I want more for Motherhood.

I’ve only been a mama for 3 years now, but I want more for motherhood. I don’t know about you but I’ve heard the phrase “the survival years” more times than I can count. And it’s true that motherhood is exhausting. That when you’re raising little ones, it can feel like you can barely catch your breath. 

But I’m tired of feeling like I have to wait until my kids are no longer babies before I can truly thrive. I’ll admit that some days, taking care of my family and working feel great–the boys have had a good day, we’ve connected well, I’ve been productive–but other days it just feels hard. Like I can barely put one foot in front of the other because I’m too tired/worn out/down, feeling unproductive and just plain bad at mom-ing and working. And on those days I’m reminded once more of why they call them “the survival years.”

But still, I can’t help myself. I want more.

I want more joy.
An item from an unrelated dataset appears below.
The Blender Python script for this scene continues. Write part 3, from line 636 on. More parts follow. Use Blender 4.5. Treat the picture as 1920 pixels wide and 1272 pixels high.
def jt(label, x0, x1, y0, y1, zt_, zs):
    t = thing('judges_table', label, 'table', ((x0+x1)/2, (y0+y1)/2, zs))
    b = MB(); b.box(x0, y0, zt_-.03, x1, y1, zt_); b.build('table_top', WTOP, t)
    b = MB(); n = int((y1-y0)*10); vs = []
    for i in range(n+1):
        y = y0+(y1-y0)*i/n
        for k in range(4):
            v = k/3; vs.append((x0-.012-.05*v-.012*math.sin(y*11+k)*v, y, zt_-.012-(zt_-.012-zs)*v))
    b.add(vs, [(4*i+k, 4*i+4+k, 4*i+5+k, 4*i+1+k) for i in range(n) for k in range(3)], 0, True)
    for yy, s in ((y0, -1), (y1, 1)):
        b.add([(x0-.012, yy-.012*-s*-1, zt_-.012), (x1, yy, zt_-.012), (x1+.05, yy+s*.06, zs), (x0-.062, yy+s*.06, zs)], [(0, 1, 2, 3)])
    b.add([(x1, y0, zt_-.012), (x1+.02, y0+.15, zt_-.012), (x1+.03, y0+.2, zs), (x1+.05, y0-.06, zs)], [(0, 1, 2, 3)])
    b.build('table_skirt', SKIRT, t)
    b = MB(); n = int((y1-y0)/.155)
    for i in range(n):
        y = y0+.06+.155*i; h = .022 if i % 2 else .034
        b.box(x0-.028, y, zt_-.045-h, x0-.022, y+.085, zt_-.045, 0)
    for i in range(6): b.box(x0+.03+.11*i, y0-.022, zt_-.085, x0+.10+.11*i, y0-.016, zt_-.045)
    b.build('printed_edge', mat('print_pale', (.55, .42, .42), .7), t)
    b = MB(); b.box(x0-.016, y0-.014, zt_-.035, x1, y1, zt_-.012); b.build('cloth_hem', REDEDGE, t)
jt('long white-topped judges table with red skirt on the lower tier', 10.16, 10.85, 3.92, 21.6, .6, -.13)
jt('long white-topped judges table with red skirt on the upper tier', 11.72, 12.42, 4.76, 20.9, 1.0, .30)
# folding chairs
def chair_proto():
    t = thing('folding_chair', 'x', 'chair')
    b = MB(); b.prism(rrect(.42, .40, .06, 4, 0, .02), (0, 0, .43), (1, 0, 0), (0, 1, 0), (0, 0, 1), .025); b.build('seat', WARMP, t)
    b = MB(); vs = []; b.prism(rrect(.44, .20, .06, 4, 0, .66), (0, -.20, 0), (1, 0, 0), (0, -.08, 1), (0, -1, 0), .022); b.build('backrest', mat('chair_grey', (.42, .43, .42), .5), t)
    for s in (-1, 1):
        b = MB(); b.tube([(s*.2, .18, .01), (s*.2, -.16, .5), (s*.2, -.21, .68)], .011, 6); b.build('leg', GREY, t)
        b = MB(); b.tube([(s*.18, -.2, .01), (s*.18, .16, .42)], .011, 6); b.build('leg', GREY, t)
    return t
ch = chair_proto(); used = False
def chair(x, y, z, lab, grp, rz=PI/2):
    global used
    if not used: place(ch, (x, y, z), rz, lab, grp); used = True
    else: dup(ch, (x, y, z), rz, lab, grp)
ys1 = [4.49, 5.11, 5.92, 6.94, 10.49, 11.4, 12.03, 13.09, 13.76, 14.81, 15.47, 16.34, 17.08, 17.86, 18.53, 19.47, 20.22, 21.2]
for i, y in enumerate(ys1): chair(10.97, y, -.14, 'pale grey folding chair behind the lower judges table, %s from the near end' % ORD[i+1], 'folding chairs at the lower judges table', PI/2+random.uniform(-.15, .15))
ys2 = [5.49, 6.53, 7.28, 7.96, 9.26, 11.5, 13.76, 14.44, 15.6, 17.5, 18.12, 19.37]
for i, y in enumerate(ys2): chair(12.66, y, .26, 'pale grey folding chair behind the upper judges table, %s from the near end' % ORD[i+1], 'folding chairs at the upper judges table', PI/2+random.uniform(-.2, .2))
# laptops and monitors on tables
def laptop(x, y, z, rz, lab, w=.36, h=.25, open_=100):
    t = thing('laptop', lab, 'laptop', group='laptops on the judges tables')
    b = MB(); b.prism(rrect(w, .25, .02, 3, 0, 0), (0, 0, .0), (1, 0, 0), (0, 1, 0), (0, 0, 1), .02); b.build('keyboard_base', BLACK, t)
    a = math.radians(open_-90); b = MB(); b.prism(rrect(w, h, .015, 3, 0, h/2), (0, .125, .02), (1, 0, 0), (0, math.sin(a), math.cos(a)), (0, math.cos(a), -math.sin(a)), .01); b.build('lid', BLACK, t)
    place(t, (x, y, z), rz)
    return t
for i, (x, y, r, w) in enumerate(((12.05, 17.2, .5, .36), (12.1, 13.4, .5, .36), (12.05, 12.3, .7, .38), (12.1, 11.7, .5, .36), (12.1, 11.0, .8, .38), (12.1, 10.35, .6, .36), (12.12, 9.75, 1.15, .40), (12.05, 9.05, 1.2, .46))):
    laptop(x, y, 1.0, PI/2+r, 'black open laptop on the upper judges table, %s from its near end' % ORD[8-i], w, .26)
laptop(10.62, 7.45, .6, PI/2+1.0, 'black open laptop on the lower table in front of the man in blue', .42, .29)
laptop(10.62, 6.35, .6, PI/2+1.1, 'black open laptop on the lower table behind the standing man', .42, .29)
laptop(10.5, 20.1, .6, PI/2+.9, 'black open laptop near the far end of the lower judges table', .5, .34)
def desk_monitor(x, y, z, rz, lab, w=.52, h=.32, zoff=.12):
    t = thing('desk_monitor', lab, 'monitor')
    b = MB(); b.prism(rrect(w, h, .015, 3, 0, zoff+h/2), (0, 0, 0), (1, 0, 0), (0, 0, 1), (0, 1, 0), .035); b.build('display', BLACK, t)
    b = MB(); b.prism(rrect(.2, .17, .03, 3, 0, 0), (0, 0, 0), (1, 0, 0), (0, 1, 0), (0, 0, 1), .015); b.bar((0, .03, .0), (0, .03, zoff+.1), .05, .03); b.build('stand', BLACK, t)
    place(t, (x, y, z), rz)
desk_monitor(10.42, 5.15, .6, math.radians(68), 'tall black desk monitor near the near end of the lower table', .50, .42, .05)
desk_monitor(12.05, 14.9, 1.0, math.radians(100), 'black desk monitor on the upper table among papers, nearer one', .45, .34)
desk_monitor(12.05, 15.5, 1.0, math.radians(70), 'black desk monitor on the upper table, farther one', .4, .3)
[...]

More peace. More purpose in the day to day of mothering. Don’t get me wrong, as a follower of Jesus, I do have peace and joy and purpose. But as I’ve sought resources for how to maintain your spiritual life as a mom, I found little that met me where I was. I want there to be a middle ground between waiting till my kids are 8 when I can take a whole spiritual retreat day with Jesus, and feeling like all I can muster is a quick prayer while I get dressed in the morning. There has to be something in between. Even in the messiness of the survival years.

While this is true for our spirituality as moms, I think it’s true for other areas of life as well. I’ve read things about how family dinner just isn’t possible until your kids are no longer toddlers. Or how most of the resources I find for connecting your faith + family routines are for when the kids are in grade school.

Perhaps it’s because some days we are just too tired. Too worn down with the weight of mothering very little ones. And some days that is true. And on those days, we need more grace for ourselves. It’s okay to take a breath. It’s okay to feel like you can’t do all the things. Jesus is pleased with you whether you feel like you’ve had a good day or not. On those days, I need to be reminded that I need extra support. Text a friend for encouragement, ask your husband to make dinner or take the kids out to the park in the evening so you can get 30 minutes to yourself. On those days, it’s good to just be.

But on the other days, let’s give the “survival years” a run for their money. Let’s talk about the Gospel, and prayer, and family meals, and holiday traditions, even when you’re in the season of the long days and long nights of motherhood. That’s what this space, this little corner of the internet is about. I want us to thrive as mamas–with Jesus and our families; putting practices into place that shape our kids (and us) for the long haul.

Do you long for more in your motherhood?
I think Jesus wants more for us. And so do I.